>> BEGIN DATA SHOWN

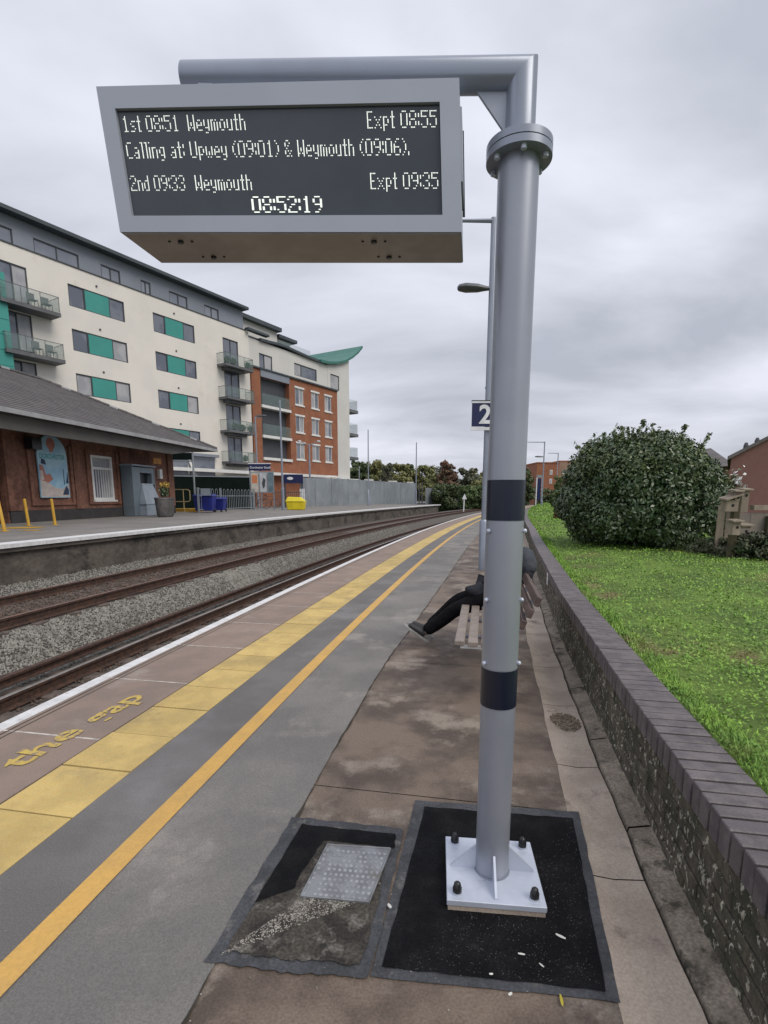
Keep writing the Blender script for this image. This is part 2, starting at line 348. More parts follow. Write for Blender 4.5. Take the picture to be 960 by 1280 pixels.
# ballast stones, denser where the photo shows them
def stones(name,mat,zones,size):
    V=[];Fc=[];base=np.array([(1,0,0),(-1,0,0),(0,1,0),(0,-1,0),(0,0,1),(0,0,-1)],float)
    ff=np.array([(0,2,4),(2,1,4),(1,3,4),(3,0,4),(2,0,5),(1,2,5),(3,1,5),(0,3,5)])
    for (o0,o1,s0,s1,cnt) in zones:
        for i in range(cnt):
            u=random.random(); s=s0+(s1-s0)*u**1.6; o=random.uniform(o0,o1); p=E(s,o,bedz(o))
            q=base*np.array([size*random.uniform(.6,1.3),size*random.uniform(.5,1.1),size*random.uniform(.45,.9)])
            q=q+rng.normal(0,size*.18,q.shape)
            R=np.array(Euler((random.random()*6,random.random()*6,random.random()*6)).to_matrix()); q=q@R.T+np.array(p)+np.array((0,0,size*.3))
            Fc.append(ff+len(V)*6); V.append(q)
    return npmesh(name,np.concatenate(V),np.concatenate(Fc),mat,kind='stuff')
tag(stones('ballast',M['stone'],[(-3.55,-2.72,3,14,19000),(-3.55,-2.72,12,34,11000),(-6.5,-5.25,6,26,7000)],.026),'grey crushed stone ballast heaped between the two tracks','ballast',kind='stuff')
tag(stones('rusty_ballast',M['stoneb'],[(-2.6,-.6,3,20,5000),(-5.2,-3.75,5,26,8000)],.03),'rust-brown ballast stones between the rails','ballast',kind='stuff')
# running rails and conductor rail
def rail(o,ztop,label,group,topm,h=.16,s0=1,s1=130,wh=.07,wf=.14):
    t=thing('running_rail' if 'running' in label else 'conductor_rail',E(s0,o,ztop-h),label,'rail',group)
    prof=[(-wf/2,-h),(wf/2,-h),(wf/2,-h+.012),(.012,-h+.03),(.012,-.045),(wh/2,-.035),(wh/2,-.004),(-wh/2,-.004),(-wh/2,-.035),(-.012,-.045),(-.012,-h+.03),(-wf/2,-h+.012)]
    m=MB(); ns=110; k=len(prof)
    for i in range(ns+1):
        s=s0+(s1-s0)*(i/ns)**1.5
        for (a,b) in prof: m.v.append(E(s,o+a,ztop+b))
    for i in range(ns):
        for j in range(k): a=i*k+j; b=i*k+(j+1)%k; m.f.append((a,b,b+k,a+k))
    m.build('rail_web',M['rail'],t)
    m=MB()
    for i in range(ns+1):
        s=s0+(s1-s0)*(i/ns)**1.5
        for (a,b) in [(-wh/2+.004,-.004),(-wh/2+.012,0),(wh/2-.012,0),(wh/2-.004,-.004)]: m.v.append(E(s,o+a,ztop+b))
    for i in range(ns):
        for j in range(3): a=i*4+j; m.f.append((a,a+1,a+5,a+4))
    m.build('rail_head',topm,t); return t
rail(-.76,-.75,'running rail right under the near platform edge',None,M['railtop'])
rail(-2.2,-.75,'bright-topped running rail nearest the near platform white edge',None,M['railtop'])
rail(-2.66,-.70,'dark conductor rail beside the pale ballast strip',None,M['rail'],h=.13,wh=.09,wf=.10)
rail(-3.65,-.25,'running rail of the far track on its ballast side',None,M['railtopr'])
rail(-5.08,-.25,'rusty running rail closest to the far platform wall',None,M['railtopr'])
# sleepers: one mesh each, shared
def sleepers(o0,o1,z,s0,s1,label,group):
    me=None
    for i in range(int((s1-s0)/.65)):
        s=s0+i*.65; c=E(s,(o0+o1)/2,z); hw=abs(o1-o0)/2
        if me is None:
            q=MB().box(-hw,hw,-.12,.12,-.15,0).build('sleeper',M['sleeper'],loc=(0,0,0),bevel=.015); me=q.data; bpy.data.objects.remove(q)
        o=inst('sleeper',me,c,-Eh(s)); tag(o,label,'sleeper',group)
sleepers(-5.3,-3.5,-.415,5,40,'brown sleeper under the far track','sleepers under the far track')
sleepers(-2.75,-.25,-.905,3,30,'dark sleeper under the near track','sleepers under the near track')

# far platform (superelevated side): body, edge stones, surface
ZF=.5; FO=-6.4
t=thing('far_platform_wall',E(2,FO,-.4),'stained brick face of the opposite platform below its white edge','platform wall')
m=MB(); ns=60
pr=[(FO-.12,-.45),(FO-.12,.30),(FO-.02,.33),(FO-.02,.42)]
for i in range(ns+1):
    s=0+i*58/ns
    for (o,z) in pr: m.v.append(E(s,o,z))
for i in range(ns):
    for j in range(3): a=i*4+j; m.f.append((a,a+1,a+5,a+4))
m.add([E(58,FO-.12,-1),E(58,FO-9,-1),E(58,FO-9,.42),E(58,FO-.12,.42)],[(0,1,2,3)])
m.build('wall_face',M['plwall'],t)
s=1.0
while s<57:
    q=MB(); q.hexa([E(s,FO+.03,.42),E(s+1.79,FO+.03,.42),E(s+1.79,FO-.42,.42),E(s,FO-.42,.42),E(s,FO+.03,.5),E(s+1.79,FO+.03,.5),E(s+1.79,FO-.42,.5),E(s,FO-.42,.5)]); q.build('edge_stone',M['white'] ,t); s+=1.8
strip('far_platform_surface',FO-.43,FO-9,ZF-.004,0,58,M['farsurf'])
structure(MB().add([(-60,10,.42),(-12,10,.42),(-3,60,.42),(30,130,.1),(40,260,.1),(-160,260,.1)],[(0,1,2,3,4,5)]).build('town_ground',M['asphalt']))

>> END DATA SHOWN

- **BRIEF**: The material above must be printed exactly, with its pictures left out.

- **EXERCISE ANSWER**:
Keep writing the Blender script for this image. This is part 2, starting at line 348. More parts follow. Write for Blender 4.5. Take the picture to be 960 by 1280 pixels.
# ballast stones, denser where the photo shows them
def stones(name,mat,zones,size):
    V=[];Fc=[];base=np.array([(1,0,0),(-1,0,0),(0,1,0),(0,-1,0),(0,0,1),(0,0,-1)],float)
    ff=np.array([(0,2,4),(2,1,4),(1,3,4),(3,0,4),(2,0,5),(1,2,5),(3,1,5),(0,3,5)])
    for (o0,o1,s0,s1,cnt) in zones:
        for i in range(cnt):
            u=random.random(); s=s0+(s1-s0)*u**1.6; o=random.uniform(o0,o1); p=E(s,o,bedz(o))
            q=base*np.array([size*random.uniform(.6,1.3),size*random.uniform(.5,1.1),size*random.uniform(.45,.9)])
            q=q+rng.normal(0,size*.18,q.shape)
            R=np.array(Euler((random.random()*6,random.random()*6,random.random()*6)).to_matrix()); q=q@R.T+np.array(p)+np.array((0,0,size*.3))
            Fc.append(ff+len(V)*6); V.append(q)
    return npmesh(name,np.concatenate(V),np.concatenate(Fc),mat,kind='stuff')
tag(stones('ballast',M['stone'],[(-3.55,-2.72,3,14,19000),(-3.55,-2.72,12,34,11000),(-6.5,-5.25,6,26,7000)],.026),'grey crushed stone ballast heaped between the two tracks','ballast',kind='stuff')
tag(stones('rusty_ballast',M['stoneb'],[(-2.6,-.6,3,20,5000),(-5.2,-3.75,5,26,8000)],.03),'rust-brown ballast stones between the rails','ballast',kind='stuff')
# running rails and conductor rail
def rail(o,ztop,label,group,topm,h=.16,s0=1,s1=130,wh=.07,wf=.14):
    t=thing('running_rail' if 'running' in label else 'conductor_rail',E(s0,o,ztop-h),label,'rail',group)
    prof=[(-wf/2,-h),(wf/2,-h),(wf/2,-h+.012),(.012,-h+.03),(.012,-.045),(wh/2,-.035),(wh/2,-.004),(-wh/2,-.004),(-wh/2,-.035),(-.012,-.045),(-.012,-h+.03),(-wf/2,-h+.012)]
    m=MB(); ns=110; k=len(prof)
    for i in range(ns+1):
        s=s0+(s1-s0)*(i/ns)**1.5
        for (a,b) in prof: m.v.append(E(s,o+a,ztop+b))
    for i in range(ns):
        for j in range(k): a=i*k+j; b=i*k+(j+1)%k; m.f.append((a,b,b+k,a+k))
    m.build('rail_web',M['rail'],t)
    m=MB()
    for i in range(ns+1):
        s=s0+(s1-s0)*(i/ns)**1.5
        for (a,b) in [(-wh/2+.004,-.004),(-wh/2+.012,0),(wh/2-.012,0),(wh/2-.004,-.004)]: m.v.append(E(s,o+a,ztop+b))
    for i in range(ns):
        for j in range(3): a=i*4+j; m.f.append((a,a+1,a+5,a+4))
    m.build('rail_head',topm,t); return t
rail(-.76,-.75,'running rail right under the near platform edge',None,M['railtop'])
rail(-2.2,-.75,'bright-topped running rail nearest the near platform white edge',None,M['railtop'])
rail(-2.66,-.70,'dark conductor rail beside the pale ballast strip',None,M['rail'],h=.13,wh=.09,wf=.10)
rail(-3.65,-.25,'running rail of the far track on its ballast side',None,M['railtopr'])
rail(-5.08,-.25,'rusty running rail closest to the far platform wall',None,M['railtopr'])
# sleepers: one mesh each, shared
def sleepers(o0,o1,z,s0,s1,label,group):
    me=None
    for i in range(int((s1-s0)/.65)):
        s=s0+i*.65; c=E(s,(o0+o1)/2,z); hw=abs(o1-o0)/2
        if me is None:
            q=MB().box(-hw,hw,-.12,.12,-.15,0).build('sleeper',M['sleeper'],loc=(0,0,0),bevel=.015); me=q.data; bpy.data.objects.remove(q)
        o=inst('sleeper',me,c,-Eh(s)); tag(o,label,'sleeper',group)
sleepers(-5.3,-3.5,-.415,5,40,'brown sleeper under the far track','sleepers under the far track')
sleepers(-2.75,-.25,-.905,3,30,'dark sleeper under the near track','sleepers under the near track')

# far platform (superelevated side): body, edge stones, surface
ZF=.5; FO=-6.4
t=thing('far_platform_wall',E(2,FO,-.4),'stained brick face of the opposite platform below its white edge','platform wall')
m=MB(); ns=60
pr=[(FO-.12,-.45),(FO-.12,.30),(FO-.02,.33),(FO-.02,.42)]
for i in range(ns+1):
    s=0+i*58/ns
    for (o,z) in pr: m.v.append(E(s,o,z))
for i in range(ns):
    for j in range(3): a=i*4+j; m.f.append((a,a+1,a+5,a+4))
m.add([E(58,FO-.12,-1),E(58,FO-9,-1),E(58,FO-9,.42),E(58,FO-.12,.42)],[(0,1,2,3)])
m.build('wall_face',M['plwall'],t)
s=1.0
while s<57:
    q=MB(); q.hexa([E(s,FO+.03,.42),E(s+1.79,FO+.03,.42),E(s+1.79,FO-.42,.42),E(s,FO-.42,.42),E(s,FO+.03,.5),E(s+1.79,FO+.03,.5),E(s+1.79,FO-.42,.5),E(s,FO-.42,.5)]); q.build('edge_stone',M['white'] ,t); s+=1.8
strip('far_platform_surface',FO-.43,FO-9,ZF-.004,0,58,M['farsurf'])
structure(MB().add([(-60,10,.42),(-12,10,.42),(-3,60,.42),(30,130,.1),(40,260,.1),(-160,260,.1)],[(0,1,2,3,4,5)]).build('town_ground',M['asphalt']))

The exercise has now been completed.